Stephan Oswalds spannungsreiche Lebensgeschichte des Goethe-Sohnes führt uns in das im Wandel begriffene frühe 19. Jahrhundert, das geprägt war vom Aufstieg und Fall Napoleons, von der nationalen Bewegung und den Freiheitskämpfen 1813. Hineingepackt in diese Zeit ereignet sich der Konflikt der Generationen. Im vorliegenden Fall verstärkt durch den Weltruhm und der vermeintlichen Gefühlskälte des Alten und die Bescheidenheit und Liebe und Pflichterfüllung des Jungen. Je erwachsener er wurde, umso mehr war ihm der Fatalismus seiner Abhängigkeit bewusst.

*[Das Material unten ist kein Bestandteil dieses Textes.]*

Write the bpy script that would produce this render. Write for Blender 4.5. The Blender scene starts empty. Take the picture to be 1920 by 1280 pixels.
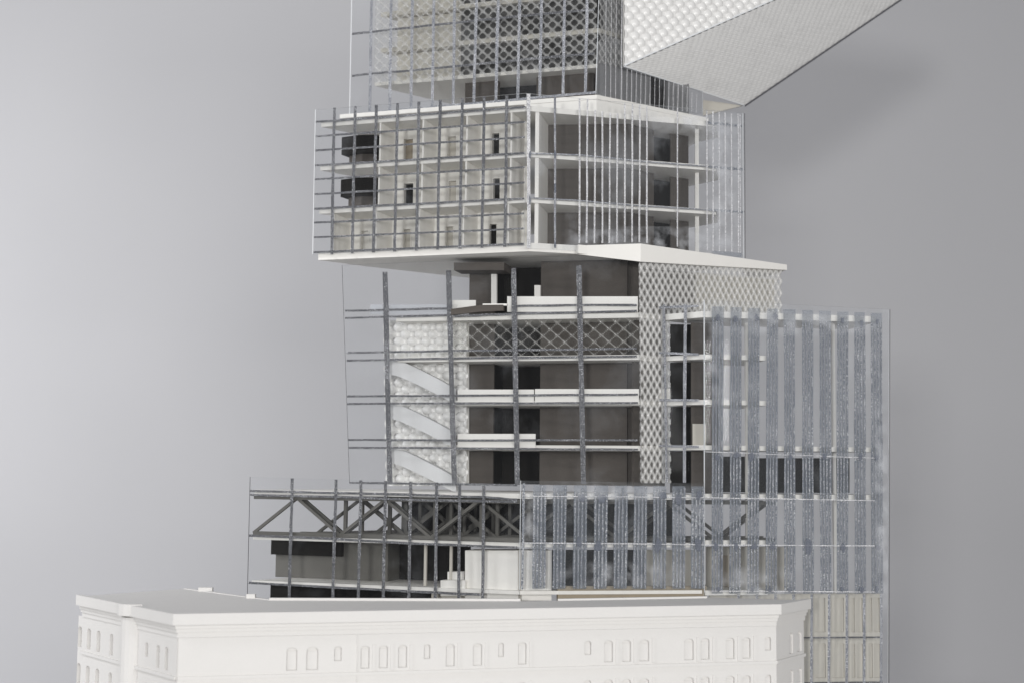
import bpy, math, random
import numpy as np
from mathutils import Vector, Matrix
random.seed(7)
SC = bpy.context.scene
COL = SC.collection

# ------------------------------------------------------------------ camera
F = 2667.0                 # focal length in pixels of a 1920 px wide picture
ZC = 0.26                  # camera height above the table, metres
PITCH = math.atan(240 / F)
ROLL = 0.0095
CAM = Vector((0, 0, ZC))
fw = Vector((0, math.cos(PITCH), math.sin(PITCH)))
u0 = Vector((0, -math.sin(PITCH), math.cos(PITCH)))
r0 = Vector((1, 0, 0))
RT = r0 * math.cos(ROLL) + u0 * math.sin(ROLL)
UP = u0 * math.cos(ROLL) - r0 * math.sin(ROLL)
cd = bpy.data.cameras.new('camera')
cam = bpy.data.objects.new('camera', cd)
COL.objects.link(cam)
m = Matrix((RT, UP, -fw)).transposed().to_4x4()
m.translation = CAM
cam.matrix_world = m
cd.sensor_width = 36
cd.lens = 36 * F / 1920
cd.clip_start = 0.01
cd.clip_end = 50
cd.dof.use_dof = True
cd.dof.focus_distance = 1.45
cd.dof.aperture_fstop = 6.3
SC.camera = cam

# ------------------------------------------------------------------ light
w = bpy.data.worlds.new('World')
SC.world = w
w.use_nodes = True
w.node_tree.nodes['Background'].inputs[0].default_value = (0.94, 0.95, 1.0, 1)
w.node_tree.nodes['Background'].inputs[1].default_value = 0.24


def area(name, loc, target, power, size, col):
    ld = bpy.data.lights.new(name, 'AREA')
    ld.shape = 'RECTANGLE'
    ld.size, ld.size_y = size
    ld.energy = power
    ld.color = col
    o = bpy.data.objects.new(name, ld)
    COL.objects.link(o)
    o.location = loc
    o.rotation_euler = (Vector(target) - Vector(loc)).to_track_quat('-Z', 'Y').to_euler()
    return o


area('softbox_left', (-1.5, 0.1, 1.95), (-0.05, 1.5, 0.30), 10, (0.4, 0.4), (0.98, 0.985, 1.0))
area('softbox_front_left', (-0.42, -0.95, 0.40), (0.1, 1.5, 0.35), 18, (0.22, 0.22), (1.0, 0.99, 0.975))
area('softbox_right', (0.50, -0.8, 0.66), (0.0, 1.45, 0.28), 11, (0.45, 0.45), (1.0, 0.98, 0.955))
area('softbox_far_right', (1.15, -0.5, 0.46), (0.0, 1.5, 0.35), 7.5, (0.25, 0.25), (1.0, 0.985, 0.965))
area('backdrop_lamp', (-1.35, 1.35, 0.6), (-0.95, 2.6, 0.25), 11.5, (0.7, 0.7), (0.985, 0.985, 1.0))
SC.view_settings.view_transform = 'Standard'
SC.view_settings.look = 'None'
SC.view_settings.exposure = 0.10
SC.view_settings.gamma = 1.0
SC.render.engine = 'CYCLES'
SC.cycles.transparent_max_bounces = 40
SC.cycles.max_bounces = 10
SC.cycles.diffuse_bounces = 5

# ------------------------------------------------------------------ materials


def newmat(name):
    mt = bpy.data.materials.new(name)
    mt.use_nodes = True
    nt = mt.node_tree
    nt.nodes.clear()
    return mt, nt, nt.nodes, nt.links


def nd(nodes, t, **kw):
    n = nodes.new(t)
    for k, v in kw.items():
        setattr(n, k, v)
    return n


def card(name, col, rough=0.75, var=0.06, scale=60, bump=0.15, bscale=900, spec=0.3, streak=None):
    mt, nt, N, L = newmat(name)
    out = N.new('ShaderNodeOutputMaterial')
    b = N.new('ShaderNodeBsdfPrincipled')
    tc = N.new('ShaderNodeTexCoord')
    n1 = N.new('ShaderNodeTexNoise'); n1.inputs['Scale'].default_value = scale; n1.inputs['Detail'].default_value = 6
    n2 = N.new('ShaderNodeTexNoise'); n2.inputs['Scale'].default_value = bscale; n2.inputs['Detail'].default_value = 3
    mp = N.new('ShaderNodeMapping')
    if streak:
        mp.inputs['Scale'].default_value = streak
    L.new(tc.outputs['Object'], mp.inputs['Vector'])
    L.new(mp.outputs[0], n1.inputs['Vector'])
    L.new(tc.outputs['Object'], n2.inputs['Vector'])
    ad = nd(N, 'ShaderNodeMath', operation='ADD')
    L.new(n1.outputs['Fac'], ad.inputs[0]); L.new(n2.outputs['Fac'], ad.inputs[1])
    rp = N.new('ShaderNodeMapRange')
    rp.inputs['From Min'].default_value = 0.6; rp.inputs['From Max'].default_value = 1.4
    rp.inputs['To Min'].default_value = 1 - var; rp.inputs['To Max'].default_value = 1 + var
    L.new(ad.outputs[0], rp.inputs['Value'])
    mx = nd(N, 'ShaderNodeVectorMath', operation='SCALE')
    mx.inputs[0].default_value = col[:3]
    L.new(rp.outputs[0], mx.inputs['Scale'])
    L.new(mx.outputs[0], b.inputs['Base Color'])
    b.inputs['Roughness'].default_value = rough
    b.inputs['Specular IOR Level'].default_value = spec
    bp = N.new('ShaderNodeBump'); bp.inputs['Strength'].default_value = bump; bp.inputs['Distance'].default_value = 0.0004
    L.new(n2.outputs['Fac'], bp.inputs['Height'])
    L.new(bp.outputs[0], b.inputs['Normal'])
    L.new(b.outputs[0], out.inputs[0])
    return mt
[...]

Eine so spannende wie erregende psychologische Studie, die in ihren Beispielen und Erkenntnissen bis in die heutige Zeit reicht. Die literarischen Versuche Augusts im Anhang runden das Bild, das man von ihm bereits gewonnen hat, ab: ein begabter Mensch, protegiert und gleichzeitig im Zaum gehalten, zwischen Stolz auf seinen Vater und provokativer Bevorzugung Friedrich Schillers. Oswald hat ein anderes, ein neues Bild von August von Goethe gezeichnet, in all seinen Widersprüchen vermutlich das richtige, auf jeden Fall lesenswerteste.
Stephan Oswald:
„Im Schatten des Vaters – August von Goethe. Eine Biographie.“ Verlag C. H. Beck, München, 424 Seiten; 32 Euro.